• Task brief:
Extract from the entries below, exactly as given, only the lines from the line containing "Continue the Blender" to the line containing "return _mesh[key]", both lines included.

• Extracted data:
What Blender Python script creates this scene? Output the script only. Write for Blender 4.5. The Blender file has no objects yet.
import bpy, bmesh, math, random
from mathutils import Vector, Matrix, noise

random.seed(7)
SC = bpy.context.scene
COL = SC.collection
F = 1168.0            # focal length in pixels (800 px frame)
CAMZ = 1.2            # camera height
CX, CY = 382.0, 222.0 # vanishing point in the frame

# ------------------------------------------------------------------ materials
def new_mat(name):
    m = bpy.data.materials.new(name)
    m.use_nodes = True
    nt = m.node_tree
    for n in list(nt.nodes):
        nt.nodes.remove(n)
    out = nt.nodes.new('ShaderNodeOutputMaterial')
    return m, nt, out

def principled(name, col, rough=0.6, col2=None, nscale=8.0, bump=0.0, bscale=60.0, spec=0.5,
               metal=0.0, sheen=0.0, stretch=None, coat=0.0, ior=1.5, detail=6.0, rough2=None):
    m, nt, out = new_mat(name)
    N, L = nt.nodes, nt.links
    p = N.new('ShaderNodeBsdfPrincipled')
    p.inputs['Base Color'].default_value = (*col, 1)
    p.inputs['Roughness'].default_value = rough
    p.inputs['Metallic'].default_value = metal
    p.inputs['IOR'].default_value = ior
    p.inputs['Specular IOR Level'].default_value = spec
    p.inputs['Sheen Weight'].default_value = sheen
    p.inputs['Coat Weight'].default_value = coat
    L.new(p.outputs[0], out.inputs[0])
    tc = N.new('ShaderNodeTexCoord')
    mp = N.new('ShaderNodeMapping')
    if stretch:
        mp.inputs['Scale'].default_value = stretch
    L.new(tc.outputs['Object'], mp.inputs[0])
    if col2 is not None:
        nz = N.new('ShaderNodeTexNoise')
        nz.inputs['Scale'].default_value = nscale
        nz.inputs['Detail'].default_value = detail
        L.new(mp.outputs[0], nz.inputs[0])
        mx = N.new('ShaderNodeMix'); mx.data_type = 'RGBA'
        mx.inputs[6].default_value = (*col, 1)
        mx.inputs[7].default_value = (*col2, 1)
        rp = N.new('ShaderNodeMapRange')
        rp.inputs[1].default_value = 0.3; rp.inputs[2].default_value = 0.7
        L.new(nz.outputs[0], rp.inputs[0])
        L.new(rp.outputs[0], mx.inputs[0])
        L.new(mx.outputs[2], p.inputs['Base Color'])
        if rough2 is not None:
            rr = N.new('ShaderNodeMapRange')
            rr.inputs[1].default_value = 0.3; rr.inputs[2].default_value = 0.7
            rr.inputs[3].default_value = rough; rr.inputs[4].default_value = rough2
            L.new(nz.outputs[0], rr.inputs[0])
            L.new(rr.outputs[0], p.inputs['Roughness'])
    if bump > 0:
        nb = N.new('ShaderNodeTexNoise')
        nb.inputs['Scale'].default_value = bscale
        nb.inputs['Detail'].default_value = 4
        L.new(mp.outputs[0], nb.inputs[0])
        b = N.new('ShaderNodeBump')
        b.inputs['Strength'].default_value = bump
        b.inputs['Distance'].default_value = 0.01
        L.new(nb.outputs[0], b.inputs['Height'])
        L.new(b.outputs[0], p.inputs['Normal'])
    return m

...

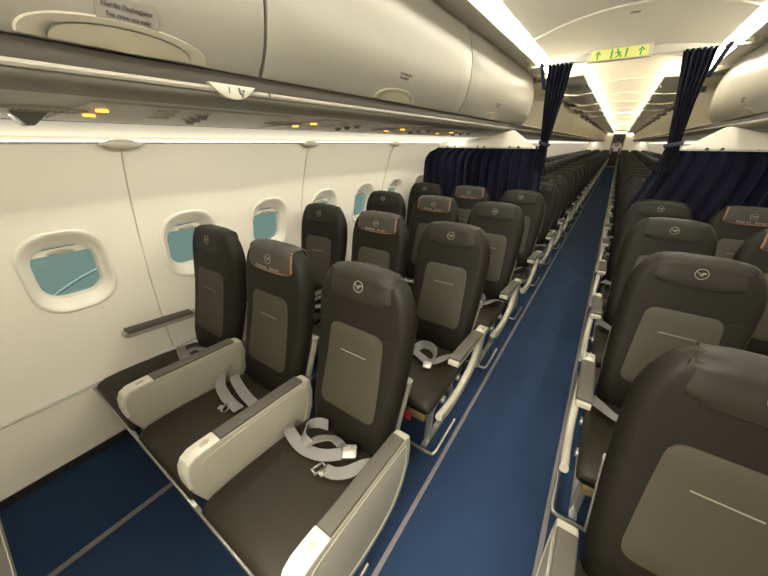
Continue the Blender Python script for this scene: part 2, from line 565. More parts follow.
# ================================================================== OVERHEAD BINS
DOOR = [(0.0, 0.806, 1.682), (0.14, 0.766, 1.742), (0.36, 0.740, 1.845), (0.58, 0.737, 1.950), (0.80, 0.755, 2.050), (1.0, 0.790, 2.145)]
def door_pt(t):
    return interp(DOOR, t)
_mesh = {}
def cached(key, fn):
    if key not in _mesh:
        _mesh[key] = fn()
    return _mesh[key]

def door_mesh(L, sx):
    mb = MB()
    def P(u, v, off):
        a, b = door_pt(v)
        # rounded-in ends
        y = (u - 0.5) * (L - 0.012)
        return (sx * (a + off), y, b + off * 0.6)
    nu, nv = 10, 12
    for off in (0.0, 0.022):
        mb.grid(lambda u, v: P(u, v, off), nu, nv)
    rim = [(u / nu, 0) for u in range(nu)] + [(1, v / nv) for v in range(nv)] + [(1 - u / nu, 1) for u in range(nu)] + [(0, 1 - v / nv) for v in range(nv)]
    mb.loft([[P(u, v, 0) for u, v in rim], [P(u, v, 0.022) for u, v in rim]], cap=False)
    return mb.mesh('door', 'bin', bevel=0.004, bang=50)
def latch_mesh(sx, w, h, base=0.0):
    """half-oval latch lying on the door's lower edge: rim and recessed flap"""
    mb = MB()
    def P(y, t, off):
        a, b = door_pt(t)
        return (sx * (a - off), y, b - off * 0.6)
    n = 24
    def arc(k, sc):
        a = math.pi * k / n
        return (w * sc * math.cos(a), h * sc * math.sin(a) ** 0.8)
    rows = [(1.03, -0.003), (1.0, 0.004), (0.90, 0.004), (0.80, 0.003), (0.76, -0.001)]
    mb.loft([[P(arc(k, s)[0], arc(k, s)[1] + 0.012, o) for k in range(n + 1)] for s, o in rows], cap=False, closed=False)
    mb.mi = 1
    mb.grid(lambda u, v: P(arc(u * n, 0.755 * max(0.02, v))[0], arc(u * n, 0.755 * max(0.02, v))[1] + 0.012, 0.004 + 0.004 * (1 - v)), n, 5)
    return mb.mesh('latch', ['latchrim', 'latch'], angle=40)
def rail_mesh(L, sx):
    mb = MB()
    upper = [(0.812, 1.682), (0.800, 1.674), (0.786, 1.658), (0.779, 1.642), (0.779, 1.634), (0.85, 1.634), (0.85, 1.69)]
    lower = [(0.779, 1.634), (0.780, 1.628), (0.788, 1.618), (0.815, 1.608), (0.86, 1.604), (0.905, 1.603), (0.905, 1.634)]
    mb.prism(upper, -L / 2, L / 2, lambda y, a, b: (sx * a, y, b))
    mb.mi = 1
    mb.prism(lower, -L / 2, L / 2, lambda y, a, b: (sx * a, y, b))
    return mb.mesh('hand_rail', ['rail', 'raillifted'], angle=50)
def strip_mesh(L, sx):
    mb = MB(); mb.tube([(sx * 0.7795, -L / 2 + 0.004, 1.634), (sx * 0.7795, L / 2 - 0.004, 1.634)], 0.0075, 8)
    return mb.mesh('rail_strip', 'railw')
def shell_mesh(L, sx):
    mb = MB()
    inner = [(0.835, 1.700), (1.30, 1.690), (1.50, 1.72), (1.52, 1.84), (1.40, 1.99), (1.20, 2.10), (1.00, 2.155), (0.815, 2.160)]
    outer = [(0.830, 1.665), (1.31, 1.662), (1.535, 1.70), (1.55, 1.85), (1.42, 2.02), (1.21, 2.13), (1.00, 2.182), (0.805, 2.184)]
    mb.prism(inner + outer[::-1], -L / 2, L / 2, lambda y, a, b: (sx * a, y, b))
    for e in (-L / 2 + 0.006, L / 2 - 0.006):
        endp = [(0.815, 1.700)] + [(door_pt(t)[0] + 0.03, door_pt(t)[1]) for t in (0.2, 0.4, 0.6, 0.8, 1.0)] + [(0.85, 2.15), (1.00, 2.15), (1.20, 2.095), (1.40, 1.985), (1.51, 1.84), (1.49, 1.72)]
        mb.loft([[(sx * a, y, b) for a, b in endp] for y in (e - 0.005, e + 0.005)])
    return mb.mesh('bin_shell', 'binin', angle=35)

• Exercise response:
Continue the Blender Python script for this scene: part 2, from line 565. More parts follow.
# ================================================================== OVERHEAD BINS
DOOR = [(0.0, 0.806, 1.682), (0.14, 0.766, 1.742), (0.36, 0.740, 1.845), (0.58, 0.737, 1.950), (0.80, 0.755, 2.050), (1.0, 0.790, 2.145)]
def door_pt(t):
    return interp(DOOR, t)
_mesh = {}
def cached(key, fn):
    if key not in _mesh:
        _mesh[key] = fn()
    return _mesh[key]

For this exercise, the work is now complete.